The UI-Installer comes with its own python, and as mentioned in the thread already, if you tell the UI-Installer to build python everything works.

So what do you mean with filling an Issue with our UI-Installer ?

That's a small problem though because you have to know to ask it to build Python. By default it won't (it will use system Python).

@tkimnguyen OK that is true, but this still not explains why you ask to open an issue on the UI-Installer ?

This is a problem with the python-packages and according to the python.org bug tracker with certain python versions, this is not a problem with the UI-Installer.

I'm not sure if you're explicitly making a distinction between the UI-installer and the normal unified installer. It doesn't matter which installer is enhanced to detect the situation (of being on Ubuntu 16.xxx and needing to build Python instead of using the system Python)...

@tkimnguyen No I don't :slight_smile:

Hm well, I would be -1 on that, I do not want to set something like that to automatically, further will that be hopefully fixed soon at the source of the issue.

My point is that usually people know what they are doing if the choose 'build python' if we set that to default for Ubuntu 16.xx this is evil, yes its nice that they have a working plone site, but its IMHO bad in terms of security and other stuff.
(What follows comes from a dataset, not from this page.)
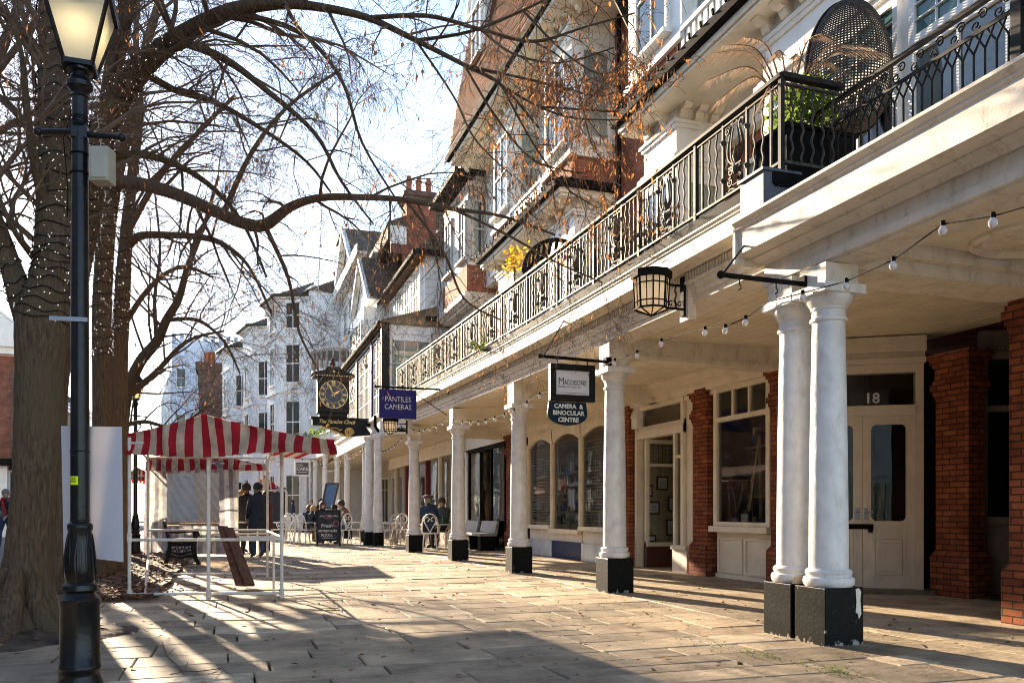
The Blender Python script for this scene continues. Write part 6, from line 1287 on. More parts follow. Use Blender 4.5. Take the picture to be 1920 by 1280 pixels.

If that would be the case on my machines with some software, compiling python without my permission I for sure would never use that software again :slight_smile:

Maybe we could add somewhere a huge info/warning message about this ?

A warning would be good!

Since this is still not in Ubuntu 16.04 xenial but in the proposed updates, you can enable it like this:

add a line like so to /etc/apt/sources.list:

# proposed
# https://wiki.ubuntu.com/Testing/EnableProposed
deb http://at.archive.ubuntu.com/ubuntu/ xenial-proposed main restricted

then add a file /etc/apt/preferences.d/proposed-updates with:

Package: *
Pin: release a=xenial-proposed
Pin-Priority: 99

Package: *python2.7*
Pin: release a=xenial-proposed
Pin-Priority: 1000

and afterwards do an apt-get update and apt-get upgrade (dry run: apt-get upgrade -s).